## Recorded data
[start]

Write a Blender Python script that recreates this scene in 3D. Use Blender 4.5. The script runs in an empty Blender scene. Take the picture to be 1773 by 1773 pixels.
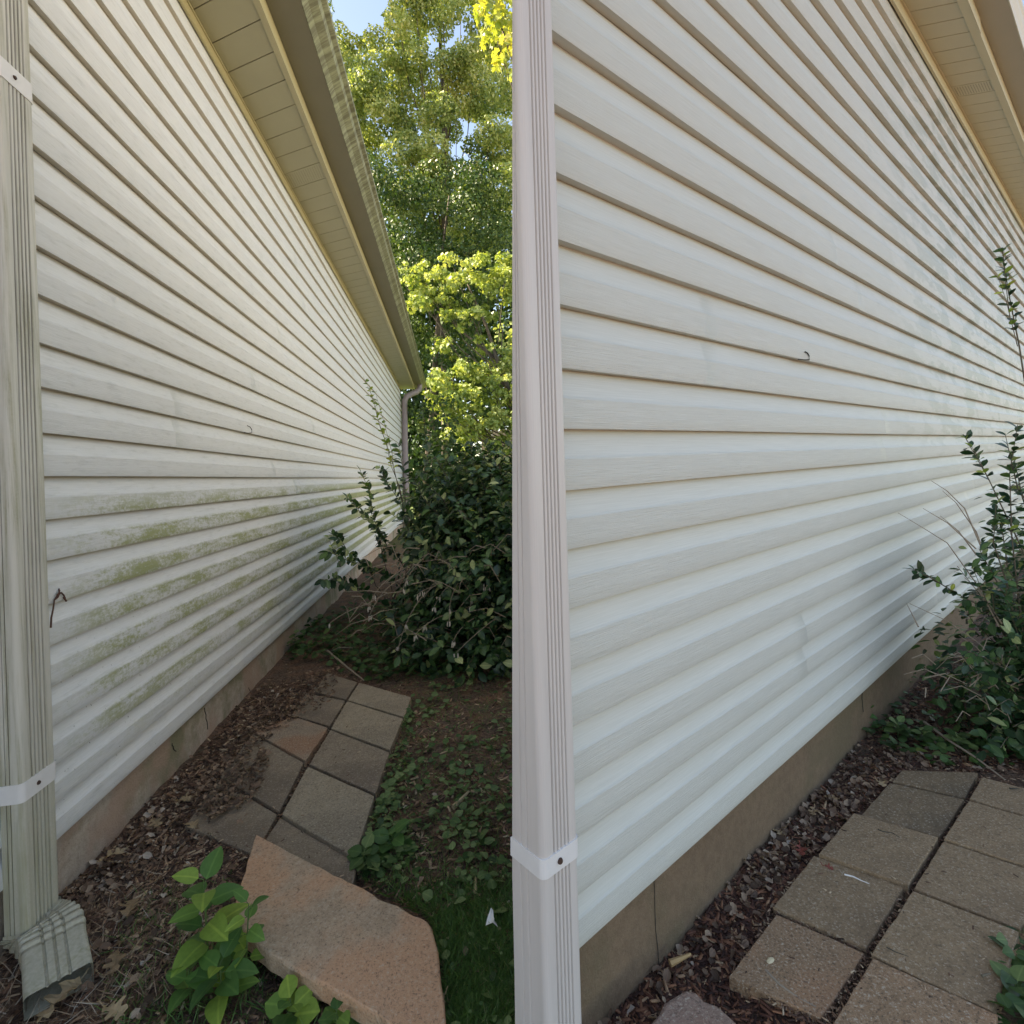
import bpy, math, random
import numpy as np
from mathutils import Vector, Matrix
random.seed(7); rng = np.random.default_rng(11)
S = bpy.context.scene
C = S.collection
# ------------------------------------------------------------------ camera
F = 900.0; CX = 886.5; RHO = math.atan(.0576); PY = 828 - .0576*106.5; HC = 1.25
cr, sr = math.cos(RHO), math.sin(RHO)
cam = bpy.data.cameras.new('camera'); camo = bpy.data.objects.new('camera', cam); C.objects.link(camo)
cam.sensor_width = 36; cam.lens = 36*F/1773; cam.shift_y = -(886.5-PY)/1773; cam.clip_end = 500; cam.clip_start = .02
camo.matrix_world = Matrix(((cr, sr, 0, 0), (0, 0, -1, 0), (-sr, cr, 0, HC), (0, 0, 0, 1)))
S.camera = camo
# ------------------------------------------------------------------ light
SUN_EL, SUN_AZ = math.radians(44), (-0.97, 0.12)
sd = Vector((SUN_AZ[0], SUN_AZ[1], 0)).normalized()*math.cos(SUN_EL); sd.z = math.sin(SUN_EL)
W = bpy.data.worlds.new('World'); S.world = W; W.use_nodes = True
nt = W.node_tree; bg = nt.nodes['Background']; sky = nt.nodes.new('ShaderNodeTexSky'); sky.sky_type = 'NISHITA'
sky.sun_disc = False; sky.sun_elevation = SUN_EL; sky.sun_rotation = math.atan2(sd.x, sd.y)
sky.air_density = 1.0; sky.dust_density = .6; sky.ozone_density = 1.5
nt.links.new(sky.outputs[0], bg.inputs[0]); bg.inputs[1].default_value = .095
sun = bpy.data.lights.new('sun', 'SUN'); sun.energy = 4.8; sun.angle = math.radians(.55); sun.color = (1, .95, .86)
suno = bpy.data.objects.new('sun', sun); C.objects.link(suno); suno.rotation_euler = sd.to_track_quat('Z', 'Y').to_euler()
S.view_settings.view_transform = 'Standard'; S.view_settings.look = 'None'; S.view_settings.gamma = 1
S.view_settings.exposure = 2.1
S.view_settings.use_white_balance = True; S.view_settings.white_balance_temperature = 8300; S.view_settings.white_balance_tint = 13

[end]

## What you should do
Reproduce every line above as written, skipping pictures.

## Completed task
Write a Blender Python script that recreates this scene in 3D. Use Blender 4.5. The script runs in an empty Blender scene. Take the picture to be 1773 by 1773 pixels.
import bpy, math, random
import numpy as np
from mathutils import Vector, Matrix
random.seed(7); rng = np.random.default_rng(11)
S = bpy.context.scene
C = S.collection
# ------------------------------------------------------------------ camera
F = 900.0; CX = 886.5; RHO = math.atan(.0576); PY = 828 - .0576*106.5; HC = 1.25
cr, sr = math.cos(RHO), math.sin(RHO)
cam = bpy.data.cameras.new('camera'); camo = bpy.data.objects.new('camera', cam); C.objects.link(camo)
cam.sensor_width = 36; cam.lens = 36*F/1773; cam.shift_y = -(886.5-PY)/1773; cam.clip_end = 500; cam.clip_start = .02
camo.matrix_world = Matrix(((cr, sr, 0, 0), (0, 0, -1, 0), (-sr, cr, 0, HC), (0, 0, 0, 1)))
S.camera = camo
# ------------------------------------------------------------------ light
SUN_EL, SUN_AZ = math.radians(44), (-0.97, 0.12)
sd = Vector((SUN_AZ[0], SUN_AZ[1], 0)).normalized()*math.cos(SUN_EL); sd.z = math.sin(SUN_EL)
W = bpy.data.worlds.new('World'); S.world = W; W.use_nodes = True
nt = W.node_tree; bg = nt.nodes['Background']; sky = nt.nodes.new('ShaderNodeTexSky'); sky.sky_type = 'NISHITA'
sky.sun_disc = False; sky.sun_elevation = SUN_EL; sky.sun_rotation = math.atan2(sd.x, sd.y)
sky.air_density = 1.0; sky.dust_density = .6; sky.ozone_density = 1.5
nt.links.new(sky.outputs[0], bg.inputs[0]); bg.inputs[1].default_value = .095
sun = bpy.data.lights.new('sun', 'SUN'); sun.energy = 4.8; sun.angle = math.radians(.55); sun.color = (1, .95, .86)
suno = bpy.data.objects.new('sun', sun); C.objects.link(suno); suno.rotation_euler = sd.to_track_quat('Z', 'Y').to_euler()
S.view_settings.view_transform = 'Standard'; S.view_settings.look = 'None'; S.view_settings.gamma = 1
S.view_settings.exposure = 2.1
S.view_settings.use_white_balance = True; S.view_settings.white_balance_temperature = 8300; S.view_settings.white_balance_tint = 13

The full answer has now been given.